The main political themes in The People Under The Stairs include its commentary against the gentrification of lower class neighborhoods, often populated by minority groups such as people of color (Such as Fool and his family), by the rich white elite. For those who don't know about gentrification, as I didn't for a long time, it is the act of taking property and rebuilding it to appeal to a higher class's taste. The People Under The Stairs makes its stances clear from the near start, presenting us with Fool and his family's predicament immediately after the opening sequence. To reiterate and expound, Fool's family is the last remaining family in their apartment building, they're strapped for cash and are late on a rental payment, something that is forcing them to now pay triple the usual fee. Fool is given no other option other than to go along with Leroy's robbery scheme, as Ruby and their mother are unable to get the necessary cash by the due date. The greed of Mommy and Daddy as they attempt to gentrify Fool's home forces him to participate in a series of crimes he is not comfortable with because, as Leroy says, "He [Daddy] wants to bring the wrecking ball in, so he can line his pockets." Even without the rest of the the movie that follows, the film's message is pretty explicit from the premise alone.

The People Under The Stairs's other main political theme is its anti-capitalism stance. While anti-capitalist, or "Eat the rich", films have experienced a surge lately, resulting in recent works such as Us, Ready or Not, Parasite and Knives Out, The People Under The Stairs was giving us that message years before the current crop was. The rich characters in this film, Mommy and Daddy, are, without question, irredeemably evil: They are gentrifiers, they are willing to murder to maintain their power and status, they've kidnapped multiple children and force those not up to their standards to live within the walls of their home. The rich are portrayed as absolute psychos, while the poor characters are portrayed very well: Fool is shown to be an intelligent, funny and considerate boy who just wants to save himself and his family from being thrown out and, eventually, wants to rescue the children Mommy and Daddy have kidnapped. Ruby is portrayed as intelligent and resourceful, especially at the climax of the film when she shows up to rescue Fool with their grandpa and an enormous group to back her up. Something that ties in with the anti-gentrification theme, as Ruby tells Mommy, "You're stealing the tools from our community for your own sick needs," which shuts her up right as she's about to insult Ruby and Ruby and Fool's grandpa Booker. (by calling them the n word, to boot.) I think that one of the biggest examples of what Craven is trying to drive home comes from two scenes: One is a very tender scene between Fool and his ailing mother right before he leaves to begin the scheme with Leroy and Spencer, that is immediately followed by Mommy confronting her "daughter" Alice, and immediately ordering Daddy to beat her "except the face." In that simple one-two punch, he shows the humanity of the poor black family and the monstrosity of the rich white "family".

Contrasting families in The People Under The Stairs (1991)

In addition to the political themes, the rest of the film really holds up as entertaining and good.
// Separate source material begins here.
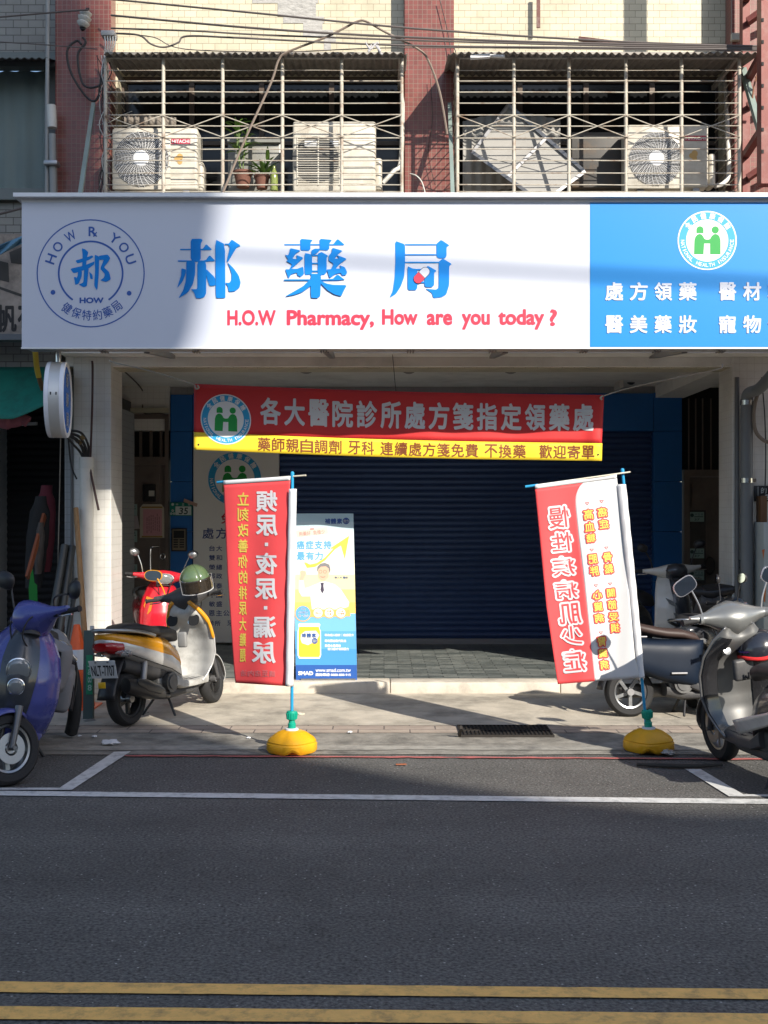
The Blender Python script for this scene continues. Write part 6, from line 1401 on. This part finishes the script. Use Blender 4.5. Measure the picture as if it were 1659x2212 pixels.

I often talk about how much I love the casts of films, and The People Under The Stairs is no exception. Adams as Fool is great as a horror counterpart of sorts to Home Alone's Kevin McCallister, delivering reactions apropos to the insanity he encounters and giving us plenty of great one-liners along the way. My favorite being, "Your father's one sick mother, you know that? Actually, your mother's one sick mother too." Robie and McGill as Mommy and Daddy deliver exactly the necessary amount of over the top energy required for their batshit roles. It's very clear the two of them are having a blast as they're asked to do things lesser actors would balk at. This includes having Robie run around the house screaming with a shotgun and fawning over her "little doggy baby", while McGill has to wear a gimp suit in several scenes, as well as act out eating part of a dead body before tossing it to the imprisoned children under the stairs. The supporting cast is fine too, especially Rhames, Minter and Sean Whalen as the leader of the imprisoned children, known only as Roach. Really, there isn't a face out of place here, and the film is all the better for having such a strong ensemble.

The leads of The People Under The Stairs

A final aspect of the film I think is worth noting, in case any of this talk about politics or the over the top energy of the plot and performances has left you cold, is that this has Craven's fingerprints all over it. Or, to use a term I had to learn about repeatedly throughout my experience in film school, Craven's "auteurism" is definitely on display. Several of his trademarks are seen throughout, including his fascination with booby traps, something carried over from The Hills Have Eyes and A Nightmare on Elm Street and dialed up to twenty here. One of Fool's challenges as he tries to escape the house is that Mommy and Daddy have laid several booby traps, including an electrified front door, padlocked windows and a basement staircase that can turn into a slide. There's other little Craven touches, such as the use of a television playing a film (this is also something he throws into A Nightmare on Elm Street and, most famously, Scream), having a tense set piece involve a character being forced onto the roof of a house (Something he repeats in three out of his four Scream films), and the use of the "Lay my soul to sleep" prayer (Something he's clearly fascinated with, since one of his final films is named My Soul To Take.) And, interestingly enough, the final Craven element is the use of injecting politics into his horror films, as The People Under The Stairs joins Elm Street and his Scream films as among his films that have a message of some kind embedded within. So, if you like Wes Craven's other work and want an enjoyably chaotic film with some commentary to boot, look for The People Under The Stairs.